**SOURCE DATA**
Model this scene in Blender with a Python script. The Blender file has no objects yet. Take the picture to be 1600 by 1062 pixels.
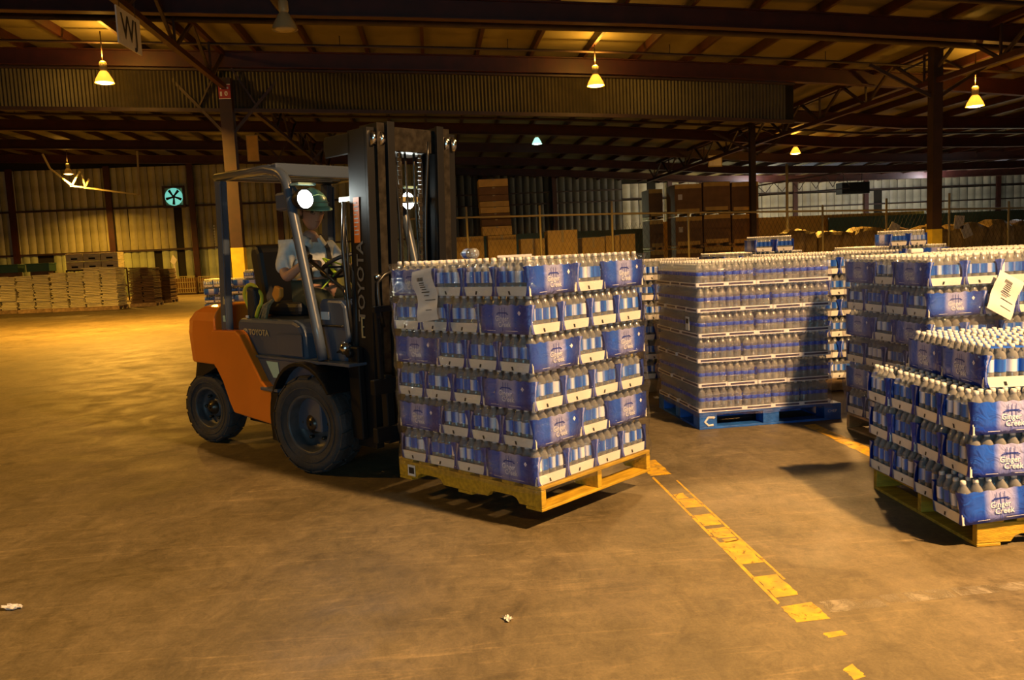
import bpy, math, random
from mathutils import Matrix, Vector
random.seed(7)
R = random.random
PI = math.pi
SC = bpy.context.scene
COL = SC.collection

# ------------------------------------------------------------------ camera, world, lights, exposure
cam_d = bpy.data.cameras.new('camera'); cam = bpy.data.objects.new('camera', cam_d); COL.objects.link(cam)
cam_d.sensor_width = 36.0; cam_d.lens = 1293.0 / 1600.0 * 36.0; cam_d.clip_end = 300
cam.matrix_world = Matrix.Translation((0, 0, 1.5104)) @ Matrix.Rotation(-0.091, 4, 'Z') @ Matrix.Rotation(PI/2 - 0.1054, 4, 'X') @ Matrix.Rotation(-0.0449, 4, 'Z')
SC.camera = cam
SC.view_settings.view_transform = 'Standard'; SC.view_settings.look = 'None'
SC.view_settings.gamma = 1.0; SC.view_settings.use_curve_mapping = False
SC.view_settings.exposure = 0.0
try:
    SC.cycles.transparent_max_bounces = 14
    SC.cycles.max_bounces = 7
    SC.cycles.sample_clamp_indirect = 4.0
    SC.cycles.caustics_reflective = False
    SC.cycles.caustics_refractive = False
except Exception:
    pass
world = bpy.data.worlds.new('dim_hall_air'); SC.world = world; world.use_nodes = True
world.node_tree.nodes['Background'].inputs[0].default_value = (0.55, 0.62, 0.7, 1)
world.node_tree.nodes['Background'].inputs[1].default_value = 0.005
SODIUM = (1.0, 0.47, 0.055)
WARM = (1.0, 0.58, 0.26)
MERC = (0.72, 1.0, 0.88)

def area(name, loc, size, power, color, aim=None, size_y=None, spread=None):
    d = bpy.data.lights.new(name, 'AREA'); d.shape = 'RECTANGLE' if size_y else 'DISK'; d.size = size
    if size_y: d.size_y = size_y
    d.energy = power; d.color = color
    if spread: d.spread = spread
    o = bpy.data.objects.new(name, d); COL.objects.link(o); o.location = loc
    if aim is not None:
        o.rotation_euler = (Vector(aim) - Vector(loc)).to_track_quat('-Z', 'Y').to_euler()
    return o
# cool fill light added behind the photographer; no door is built there
area('cool_fill_light', (-2.6, -12.0, 2.3), 8.0, 500, (0.46, 0.84, 1.0), aim=(-.2, 5.0, 1.0), size_y=3.4)
# the high bay lamp of the grid that hangs level with the photographer, to the right
area('high_bay_lamp_light', (5.0, 0.0, 6.35), 0.45, 3200, (1.0, 0.555, 0.215), aim=(5.0, 0.0, 0.0))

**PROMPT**
Without including any pictures, reproduce the listing exactly.

**WRITTEN ANSWER**
Model this scene in Blender with a Python script. The Blender file has no objects yet. Take the picture to be 1600 by 1062 pixels.
import bpy, math, random
from mathutils import Matrix, Vector
random.seed(7)
R = random.random
PI = math.pi
SC = bpy.context.scene
COL = SC.collection

# ------------------------------------------------------------------ camera, world, lights, exposure
cam_d = bpy.data.cameras.new('camera'); cam = bpy.data.objects.new('camera', cam_d); COL.objects.link(cam)
cam_d.sensor_width = 36.0; cam_d.lens = 1293.0 / 1600.0 * 36.0; cam_d.clip_end = 300
cam.matrix_world = Matrix.Translation((0, 0, 1.5104)) @ Matrix.Rotation(-0.091, 4, 'Z') @ Matrix.Rotation(PI/2 - 0.1054, 4, 'X') @ Matrix.Rotation(-0.0449, 4, 'Z')
SC.camera = cam
SC.view_settings.view_transform = 'Standard'; SC.view_settings.look = 'None'
SC.view_settings.gamma = 1.0; SC.view_settings.use_curve_mapping = False
SC.view_settings.exposure = 0.0
try:
    SC.cycles.transparent_max_bounces = 14
    SC.cycles.max_bounces = 7
    SC.cycles.sample_clamp_indirect = 4.0
    SC.cycles.caustics_reflective = False
    SC.cycles.caustics_refractive = False
except Exception:
    pass
world = bpy.data.worlds.new('dim_hall_air'); SC.world = world; world.use_nodes = True
world.node_tree.nodes['Background'].inputs[0].default_value = (0.55, 0.62, 0.7, 1)
world.node_tree.nodes['Background'].inputs[1].default_value = 0.005
SODIUM = (1.0, 0.47, 0.055)
WARM = (1.0, 0.58, 0.26)
MERC = (0.72, 1.0, 0.88)

def area(name, loc, size, power, color, aim=None, size_y=None, spread=None):
    d = bpy.data.lights.new(name, 'AREA'); d.shape = 'RECTANGLE' if size_y else 'DISK'; d.size = size
    if size_y: d.size_y = size_y
    d.energy = power; d.color = color
    if spread: d.spread = spread
    o = bpy.data.objects.new(name, d); COL.objects.link(o); o.location = loc
    if aim is not None:
        o.rotation_euler = (Vector(aim) - Vector(loc)).to_track_quat('-Z', 'Y').to_euler()
    return o
# cool fill light added behind the photographer; no door is built there
area('cool_fill_light', (-2.6, -12.0, 2.3), 8.0, 500, (0.46, 0.84, 1.0), aim=(-.2, 5.0, 1.0), size_y=3.4)
# the high bay lamp of the grid that hangs level with the photographer, to the right
area('high_bay_lamp_light', (5.0, 0.0, 6.35), 0.45, 3200, (1.0, 0.555, 0.215), aim=(5.0, 0.0, 0.0))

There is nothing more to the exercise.